Despite the bloody end to the empire, a common phenomenon of all declining Empires, how can anybody truly believe that the Turks were uniquely savage? While it was only in the late 19th and early 20th centuries where the Christians of the Ottoman Empires began to suffer in earnest through targeted nationalistic violence which ironically was inspired by the Europeanisation of the Sublime Porte, the British by contrast consistently executed mass murders of Indians – the Jallianwala Bagh massacre being case in point, but they also slaughtered Chinese, Africans, indigenous Kenyans and even their own during the Peterloo massacre.

Conclusion

Ultimately, all Turks are soldiers and likely always will be. While the terrorists in Syria continue to slaughter civilians in the East Goutta area, the Syrians are sending their volunteers to fight the Turkish Army in Northern Syria, at a time where Turkey has no tangible ambitions to occupy Syria beyond neutralising the Kurdish separatists in the North. This is more or less guaranteed by the Russian government, for the time being in any case. However, if Syrian military bodies challenge Turkey, then they have another war coming. As they say, “Keep your friends close, and your enemies closer”.

The Arabs could do worse than taking a leaf out of the Ottoman book. The Ottomans learned a great deal from erstwhile Arab rulers of the Caliphates. Not only did the Turks adopt the model of governance, many elements of the Arabic language, religion and culture to such an extent that in some cases the two were almost indistinguishable from the outside. What the Turks lacked in originality, they more than made up for it in their strength and organisational abilities. The reason the empire was largely successful was because the Turks were incredibly organised, pragmatic and knew their people. Even today, while the Turks may fight amongst themselves, they are quick to unite against anything and anyone who threatens the safety and security of Turkey.

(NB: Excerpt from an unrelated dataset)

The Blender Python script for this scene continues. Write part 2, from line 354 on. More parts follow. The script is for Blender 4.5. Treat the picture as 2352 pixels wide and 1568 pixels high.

This is where Arab Nationalism comes in. Arabs ought to re-think the concept of Arab Nationalism in the context of the Ottoman Empire, and apply a similar internal ruling model for a safe and prosperous Pan-Arab Republic or Pan-Arab Federation. Ironically, Arabs had been united in a single political unit from the time of the Prophet Muhammad up through the collapse of the Ottoman Empire. So smooth was the transition from Arab to Turkish sovereigns, that few Arabs were initially willing to rebel against Turkish rule even when the British Empire came to them with gold, guns and lofty promises, all of which were broken soon as T.E. Lawrence “of Arabia” left Damascus. Where the Arab Caliphates and Ottoman Empire were united, today’s Arab states are not, resorting to fighting amongst themselves over petty sectarianism, and awakening the presently tame beast within Turkey, instead of fighting the real enemy on the ground that actively threatens Syria and the region in the short, medium and long term: US and “Israel”. After all, one can only fight so many battles at one time. If the Arabs were to unite based on the balanced Ottoman model of local autonomy within the framework of a singular global political unit, Arabs would not only become a geopolitical force to be reckoned with, but internal sectarian divides which are a legacy of the Sykes-Picot agreement and the present day exploitation of latent tensions by the Zionist regime, would largely evaporate or otherwise police themselves as they successfully did during the Ottoman Empire.